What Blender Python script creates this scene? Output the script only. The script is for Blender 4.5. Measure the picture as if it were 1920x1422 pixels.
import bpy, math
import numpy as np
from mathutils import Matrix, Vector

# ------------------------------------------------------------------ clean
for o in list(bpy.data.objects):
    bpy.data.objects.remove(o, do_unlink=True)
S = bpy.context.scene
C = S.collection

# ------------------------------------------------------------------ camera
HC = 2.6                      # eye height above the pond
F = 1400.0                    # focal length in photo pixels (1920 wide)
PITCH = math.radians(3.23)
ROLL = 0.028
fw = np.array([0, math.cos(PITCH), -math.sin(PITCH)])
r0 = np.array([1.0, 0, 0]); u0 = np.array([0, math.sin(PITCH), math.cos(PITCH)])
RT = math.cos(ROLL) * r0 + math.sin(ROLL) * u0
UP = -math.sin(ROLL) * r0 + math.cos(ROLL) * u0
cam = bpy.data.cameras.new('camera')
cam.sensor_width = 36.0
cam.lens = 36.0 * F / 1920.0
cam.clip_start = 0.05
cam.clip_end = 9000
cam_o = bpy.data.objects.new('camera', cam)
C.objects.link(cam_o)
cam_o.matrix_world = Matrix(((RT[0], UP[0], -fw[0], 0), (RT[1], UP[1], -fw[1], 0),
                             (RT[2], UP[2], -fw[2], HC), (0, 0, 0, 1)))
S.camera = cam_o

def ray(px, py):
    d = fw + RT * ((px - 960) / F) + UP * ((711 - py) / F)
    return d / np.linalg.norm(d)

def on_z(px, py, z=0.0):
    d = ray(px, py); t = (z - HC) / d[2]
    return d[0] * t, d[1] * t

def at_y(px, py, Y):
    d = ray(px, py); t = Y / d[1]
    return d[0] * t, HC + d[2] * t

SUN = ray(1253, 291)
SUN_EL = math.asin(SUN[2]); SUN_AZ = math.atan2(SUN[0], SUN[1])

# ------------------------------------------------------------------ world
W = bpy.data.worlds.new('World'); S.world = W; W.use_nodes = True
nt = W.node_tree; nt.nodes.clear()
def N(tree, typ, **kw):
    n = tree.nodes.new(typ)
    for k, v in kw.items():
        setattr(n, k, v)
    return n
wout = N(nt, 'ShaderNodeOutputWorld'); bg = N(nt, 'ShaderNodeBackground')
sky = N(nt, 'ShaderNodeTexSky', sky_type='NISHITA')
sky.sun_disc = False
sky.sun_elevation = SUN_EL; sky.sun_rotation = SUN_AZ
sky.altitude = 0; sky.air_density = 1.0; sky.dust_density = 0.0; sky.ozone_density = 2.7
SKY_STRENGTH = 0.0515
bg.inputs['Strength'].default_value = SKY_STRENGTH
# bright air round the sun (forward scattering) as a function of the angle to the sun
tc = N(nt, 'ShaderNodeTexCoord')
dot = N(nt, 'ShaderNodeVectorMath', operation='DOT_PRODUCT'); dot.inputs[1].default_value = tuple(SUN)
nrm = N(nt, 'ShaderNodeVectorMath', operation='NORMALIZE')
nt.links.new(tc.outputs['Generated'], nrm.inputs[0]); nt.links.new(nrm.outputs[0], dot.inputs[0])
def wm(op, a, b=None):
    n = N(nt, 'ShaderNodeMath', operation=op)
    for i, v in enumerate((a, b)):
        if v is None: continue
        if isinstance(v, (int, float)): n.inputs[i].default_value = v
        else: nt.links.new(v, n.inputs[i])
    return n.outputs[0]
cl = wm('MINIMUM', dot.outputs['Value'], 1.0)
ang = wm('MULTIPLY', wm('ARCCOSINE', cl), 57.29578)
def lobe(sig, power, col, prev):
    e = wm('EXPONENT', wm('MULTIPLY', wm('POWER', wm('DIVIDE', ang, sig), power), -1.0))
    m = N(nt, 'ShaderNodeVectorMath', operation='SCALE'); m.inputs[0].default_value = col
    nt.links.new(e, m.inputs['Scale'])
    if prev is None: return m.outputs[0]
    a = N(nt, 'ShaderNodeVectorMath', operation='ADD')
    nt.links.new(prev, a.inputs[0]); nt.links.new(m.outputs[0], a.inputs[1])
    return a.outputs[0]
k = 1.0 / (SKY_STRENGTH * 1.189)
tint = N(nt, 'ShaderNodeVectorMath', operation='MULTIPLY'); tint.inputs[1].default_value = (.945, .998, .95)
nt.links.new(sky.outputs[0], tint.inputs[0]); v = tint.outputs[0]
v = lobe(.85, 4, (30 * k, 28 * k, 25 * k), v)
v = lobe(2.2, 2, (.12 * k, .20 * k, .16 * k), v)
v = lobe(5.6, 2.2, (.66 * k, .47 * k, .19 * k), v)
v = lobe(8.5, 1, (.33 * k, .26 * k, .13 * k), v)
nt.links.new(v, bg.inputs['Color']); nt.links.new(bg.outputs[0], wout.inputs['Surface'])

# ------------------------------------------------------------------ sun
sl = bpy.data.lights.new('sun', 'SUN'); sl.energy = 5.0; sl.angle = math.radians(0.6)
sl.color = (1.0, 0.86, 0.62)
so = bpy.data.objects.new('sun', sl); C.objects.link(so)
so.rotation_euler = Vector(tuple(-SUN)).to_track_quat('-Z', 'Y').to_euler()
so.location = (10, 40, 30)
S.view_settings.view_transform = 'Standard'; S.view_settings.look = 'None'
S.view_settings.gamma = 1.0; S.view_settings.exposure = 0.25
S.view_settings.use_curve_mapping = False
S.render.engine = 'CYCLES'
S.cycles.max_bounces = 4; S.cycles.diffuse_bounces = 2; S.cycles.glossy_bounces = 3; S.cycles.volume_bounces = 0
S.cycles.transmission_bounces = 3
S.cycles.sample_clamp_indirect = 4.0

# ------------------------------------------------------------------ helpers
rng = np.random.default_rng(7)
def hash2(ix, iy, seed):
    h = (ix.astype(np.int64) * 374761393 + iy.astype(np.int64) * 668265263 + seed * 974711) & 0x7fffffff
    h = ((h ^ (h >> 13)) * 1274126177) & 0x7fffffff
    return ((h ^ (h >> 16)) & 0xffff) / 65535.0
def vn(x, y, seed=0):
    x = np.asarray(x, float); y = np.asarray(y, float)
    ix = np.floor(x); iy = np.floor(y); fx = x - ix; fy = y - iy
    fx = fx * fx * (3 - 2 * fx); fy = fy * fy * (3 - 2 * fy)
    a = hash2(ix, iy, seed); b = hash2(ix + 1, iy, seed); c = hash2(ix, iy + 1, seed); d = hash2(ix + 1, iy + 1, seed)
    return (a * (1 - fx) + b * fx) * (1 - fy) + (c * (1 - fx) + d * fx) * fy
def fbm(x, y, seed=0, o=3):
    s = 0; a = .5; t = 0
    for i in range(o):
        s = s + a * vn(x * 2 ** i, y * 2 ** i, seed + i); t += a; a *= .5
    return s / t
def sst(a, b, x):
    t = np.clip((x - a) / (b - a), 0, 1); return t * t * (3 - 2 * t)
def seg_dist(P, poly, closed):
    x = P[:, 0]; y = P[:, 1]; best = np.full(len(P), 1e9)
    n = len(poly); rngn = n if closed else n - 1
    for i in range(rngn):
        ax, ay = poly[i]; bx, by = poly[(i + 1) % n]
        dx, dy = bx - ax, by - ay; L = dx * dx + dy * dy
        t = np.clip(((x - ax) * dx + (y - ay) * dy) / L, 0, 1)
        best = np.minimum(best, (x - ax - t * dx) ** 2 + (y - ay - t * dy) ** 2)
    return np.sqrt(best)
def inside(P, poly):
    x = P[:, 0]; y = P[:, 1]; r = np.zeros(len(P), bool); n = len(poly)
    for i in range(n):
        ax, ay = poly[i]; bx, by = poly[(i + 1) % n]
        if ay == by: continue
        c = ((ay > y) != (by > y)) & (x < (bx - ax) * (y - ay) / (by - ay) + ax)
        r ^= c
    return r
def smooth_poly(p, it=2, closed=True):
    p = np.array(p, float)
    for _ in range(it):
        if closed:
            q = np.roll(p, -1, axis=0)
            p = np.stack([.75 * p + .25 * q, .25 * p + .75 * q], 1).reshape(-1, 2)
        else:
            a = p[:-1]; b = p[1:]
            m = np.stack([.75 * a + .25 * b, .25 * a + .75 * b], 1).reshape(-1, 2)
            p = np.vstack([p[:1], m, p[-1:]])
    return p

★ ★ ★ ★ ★

Task ▸ Quote the listing word for word from its first line through the line in which "S.camera = cam_o" appears.

Exercise output ▸
What Blender Python script creates this scene? Output the script only. The script is for Blender 4.5. Measure the picture as if it were 1920x1422 pixels.
import bpy, math
import numpy as np
from mathutils import Matrix, Vector

# ------------------------------------------------------------------ clean
for o in list(bpy.data.objects):
    bpy.data.objects.remove(o, do_unlink=True)
S = bpy.context.scene
C = S.collection

# ------------------------------------------------------------------ camera
HC = 2.6                      # eye height above the pond
F = 1400.0                    # focal length in photo pixels (1920 wide)
PITCH = math.radians(3.23)
ROLL = 0.028
fw = np.array([0, math.cos(PITCH), -math.sin(PITCH)])
r0 = np.array([1.0, 0, 0]); u0 = np.array([0, math.sin(PITCH), math.cos(PITCH)])
RT = math.cos(ROLL) * r0 + math.sin(ROLL) * u0
UP = -math.sin(ROLL) * r0 + math.cos(ROLL) * u0
cam = bpy.data.cameras.new('camera')
cam.sensor_width = 36.0
cam.lens = 36.0 * F / 1920.0
cam.clip_start = 0.05
cam.clip_end = 9000
cam_o = bpy.data.objects.new('camera', cam)
C.objects.link(cam_o)
cam_o.matrix_world = Matrix(((RT[0], UP[0], -fw[0], 0), (RT[1], UP[1], -fw[1], 0),
                             (RT[2], UP[2], -fw[2], HC), (0, 0, 0, 1)))
S.camera = cam_o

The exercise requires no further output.